Exercise
Copy every record word for word.

·····

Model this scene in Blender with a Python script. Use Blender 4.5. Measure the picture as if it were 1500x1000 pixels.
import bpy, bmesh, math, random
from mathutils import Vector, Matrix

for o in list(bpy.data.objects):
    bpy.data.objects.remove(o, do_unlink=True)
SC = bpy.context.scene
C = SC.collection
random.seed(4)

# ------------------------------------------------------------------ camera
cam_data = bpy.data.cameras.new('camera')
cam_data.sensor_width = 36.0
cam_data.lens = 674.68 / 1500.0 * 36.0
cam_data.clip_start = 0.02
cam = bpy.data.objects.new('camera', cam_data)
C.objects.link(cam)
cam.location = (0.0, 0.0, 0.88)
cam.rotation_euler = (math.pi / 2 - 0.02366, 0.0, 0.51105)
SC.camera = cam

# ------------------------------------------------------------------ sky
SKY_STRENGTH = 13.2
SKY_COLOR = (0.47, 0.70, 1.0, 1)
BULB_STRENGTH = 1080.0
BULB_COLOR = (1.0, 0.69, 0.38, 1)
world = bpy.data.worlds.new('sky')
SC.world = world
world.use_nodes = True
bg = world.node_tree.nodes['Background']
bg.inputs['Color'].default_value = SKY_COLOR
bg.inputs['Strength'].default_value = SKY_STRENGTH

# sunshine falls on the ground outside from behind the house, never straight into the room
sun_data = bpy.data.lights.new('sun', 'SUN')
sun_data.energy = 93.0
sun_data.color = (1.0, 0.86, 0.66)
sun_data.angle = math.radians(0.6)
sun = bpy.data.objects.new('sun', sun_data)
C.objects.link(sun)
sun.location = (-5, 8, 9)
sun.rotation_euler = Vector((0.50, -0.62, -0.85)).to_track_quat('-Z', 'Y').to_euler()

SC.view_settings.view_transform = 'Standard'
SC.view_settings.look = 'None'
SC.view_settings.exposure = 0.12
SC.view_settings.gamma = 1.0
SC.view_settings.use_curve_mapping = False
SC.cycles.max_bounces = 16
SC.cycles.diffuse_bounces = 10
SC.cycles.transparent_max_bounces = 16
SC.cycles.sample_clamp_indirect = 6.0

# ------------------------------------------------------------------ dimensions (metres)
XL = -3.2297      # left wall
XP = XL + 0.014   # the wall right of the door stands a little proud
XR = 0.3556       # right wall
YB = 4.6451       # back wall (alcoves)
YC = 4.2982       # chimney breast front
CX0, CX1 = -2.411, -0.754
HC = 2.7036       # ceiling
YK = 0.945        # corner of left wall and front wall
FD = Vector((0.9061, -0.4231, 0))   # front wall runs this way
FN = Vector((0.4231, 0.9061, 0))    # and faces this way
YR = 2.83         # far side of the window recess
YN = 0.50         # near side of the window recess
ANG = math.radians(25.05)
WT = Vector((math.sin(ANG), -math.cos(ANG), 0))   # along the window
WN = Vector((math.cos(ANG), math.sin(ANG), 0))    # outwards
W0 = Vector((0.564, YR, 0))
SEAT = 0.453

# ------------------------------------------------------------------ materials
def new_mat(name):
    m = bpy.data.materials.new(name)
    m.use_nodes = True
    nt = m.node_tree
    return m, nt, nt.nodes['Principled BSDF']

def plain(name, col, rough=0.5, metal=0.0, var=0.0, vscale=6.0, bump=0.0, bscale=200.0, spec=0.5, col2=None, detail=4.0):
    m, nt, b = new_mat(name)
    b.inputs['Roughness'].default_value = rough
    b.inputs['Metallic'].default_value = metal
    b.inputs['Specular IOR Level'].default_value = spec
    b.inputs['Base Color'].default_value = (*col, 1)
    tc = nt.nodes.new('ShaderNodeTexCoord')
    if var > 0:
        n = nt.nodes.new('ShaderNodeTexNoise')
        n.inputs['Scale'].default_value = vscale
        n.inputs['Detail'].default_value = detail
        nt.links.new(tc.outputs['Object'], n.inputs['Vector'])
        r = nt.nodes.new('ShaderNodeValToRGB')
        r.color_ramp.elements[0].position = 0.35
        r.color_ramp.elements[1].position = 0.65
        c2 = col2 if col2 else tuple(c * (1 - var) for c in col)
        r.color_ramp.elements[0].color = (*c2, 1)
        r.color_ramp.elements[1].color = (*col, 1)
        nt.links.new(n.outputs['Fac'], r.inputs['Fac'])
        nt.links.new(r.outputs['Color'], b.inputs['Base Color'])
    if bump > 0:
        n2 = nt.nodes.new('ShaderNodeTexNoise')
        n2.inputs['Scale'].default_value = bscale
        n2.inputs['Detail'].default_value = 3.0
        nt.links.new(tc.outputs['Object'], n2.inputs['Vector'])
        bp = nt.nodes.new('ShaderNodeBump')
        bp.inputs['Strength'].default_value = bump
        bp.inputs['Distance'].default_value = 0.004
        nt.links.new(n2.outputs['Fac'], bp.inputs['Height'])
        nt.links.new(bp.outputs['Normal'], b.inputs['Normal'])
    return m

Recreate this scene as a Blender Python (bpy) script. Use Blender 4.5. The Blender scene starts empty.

·····

Output for this task
Model this scene in Blender with a Python script. Use Blender 4.5. Measure the picture as if it were 1500x1000 pixels.
import bpy, bmesh, math, random
from mathutils import Vector, Matrix

for o in list(bpy.data.objects):
    bpy.data.objects.remove(o, do_unlink=True)
SC = bpy.context.scene
C = SC.collection
random.seed(4)

# ------------------------------------------------------------------ camera
cam_data = bpy.data.cameras.new('camera')
cam_data.sensor_width = 36.0
cam_data.lens = 674.68 / 1500.0 * 36.0
cam_data.clip_start = 0.02
cam = bpy.data.objects.new('camera', cam_data)
C.objects.link(cam)
cam.location = (0.0, 0.0, 0.88)
cam.rotation_euler = (math.pi / 2 - 0.02366, 0.0, 0.51105)
SC.camera = cam

# ------------------------------------------------------------------ sky
SKY_STRENGTH = 13.2
SKY_COLOR = (0.47, 0.70, 1.0, 1)
BULB_STRENGTH = 1080.0
BULB_COLOR = (1.0, 0.69, 0.38, 1)
world = bpy.data.worlds.new('sky')
SC.world = world
world.use_nodes = True
bg = world.node_tree.nodes['Background']
bg.inputs['Color'].default_value = SKY_COLOR
bg.inputs['Strength'].default_value = SKY_STRENGTH

# sunshine falls on the ground outside from behind the house, never straight into the room
sun_data = bpy.data.lights.new('sun', 'SUN')
sun_data.energy = 93.0
sun_data.color = (1.0, 0.86, 0.66)
sun_data.angle = math.radians(0.6)
sun = bpy.data.objects.new('sun', sun_data)
C.objects.link(sun)
sun.location = (-5, 8, 9)
sun.rotation_euler = Vector((0.50, -0.62, -0.85)).to_track_quat('-Z', 'Y').to_euler()

SC.view_settings.view_transform = 'Standard'
SC.view_settings.look = 'None'
SC.view_settings.exposure = 0.12
SC.view_settings.gamma = 1.0
SC.view_settings.use_curve_mapping = False
SC.cycles.max_bounces = 16
SC.cycles.diffuse_bounces = 10
SC.cycles.transparent_max_bounces = 16
SC.cycles.sample_clamp_indirect = 6.0

# ------------------------------------------------------------------ dimensions (metres)
XL = -3.2297      # left wall
XP = XL + 0.014   # the wall right of the door stands a little proud
XR = 0.3556       # right wall
YB = 4.6451       # back wall (alcoves)
YC = 4.2982       # chimney breast front
CX0, CX1 = -2.411, -0.754
HC = 2.7036       # ceiling
YK = 0.945        # corner of left wall and front wall
FD = Vector((0.9061, -0.4231, 0))   # front wall runs this way
FN = Vector((0.4231, 0.9061, 0))    # and faces this way
YR = 2.83         # far side of the window recess
YN = 0.50         # near side of the window recess
ANG = math.radians(25.05)
WT = Vector((math.sin(ANG), -math.cos(ANG), 0))   # along the window
WN = Vector((math.cos(ANG), math.sin(ANG), 0))    # outwards
W0 = Vector((0.564, YR, 0))
SEAT = 0.453

# ------------------------------------------------------------------ materials
def new_mat(name):
    m = bpy.data.materials.new(name)
    m.use_nodes = True
    nt = m.node_tree
    return m, nt, nt.nodes['Principled BSDF']

def plain(name, col, rough=0.5, metal=0.0, var=0.0, vscale=6.0, bump=0.0, bscale=200.0, spec=0.5, col2=None, detail=4.0):
    m, nt, b = new_mat(name)
    b.inputs['Roughness'].default_value = rough
    b.inputs['Metallic'].default_value = metal
    b.inputs['Specular IOR Level'].default_value = spec
    b.inputs['Base Color'].default_value = (*col, 1)
    tc = nt.nodes.new('ShaderNodeTexCoord')
    if var > 0:
        n = nt.nodes.new('ShaderNodeTexNoise')
        n.inputs['Scale'].default_value = vscale
        n.inputs['Detail'].default_value = detail
        nt.links.new(tc.outputs['Object'], n.inputs['Vector'])
        r = nt.nodes.new('ShaderNodeValToRGB')
        r.color_ramp.elements[0].position = 0.35
        r.color_ramp.elements[1].position = 0.65
        c2 = col2 if col2 else tuple(c * (1 - var) for c in col)
        r.color_ramp.elements[0].color = (*c2, 1)
        r.color_ramp.elements[1].color = (*col, 1)
        nt.links.new(n.outputs['Fac'], r.inputs['Fac'])
        nt.links.new(r.outputs['Color'], b.inputs['Base Color'])
    if bump > 0:
        n2 = nt.nodes.new('ShaderNodeTexNoise')
        n2.inputs['Scale'].default_value = bscale
        n2.inputs['Detail'].default_value = 3.0
        nt.links.new(tc.outputs['Object'], n2.inputs['Vector'])
        bp = nt.nodes.new('ShaderNodeBump')
        bp.inputs['Strength'].default_value = bump
        bp.inputs['Distance'].default_value = 0.004
        nt.links.new(n2.outputs['Fac'], bp.inputs['Height'])
        nt.links.new(bp.outputs['Normal'], b.inputs['Normal'])
    return m

Recreate this scene as a Blender Python (bpy) script. Use Blender 4.5. The Blender scene starts empty.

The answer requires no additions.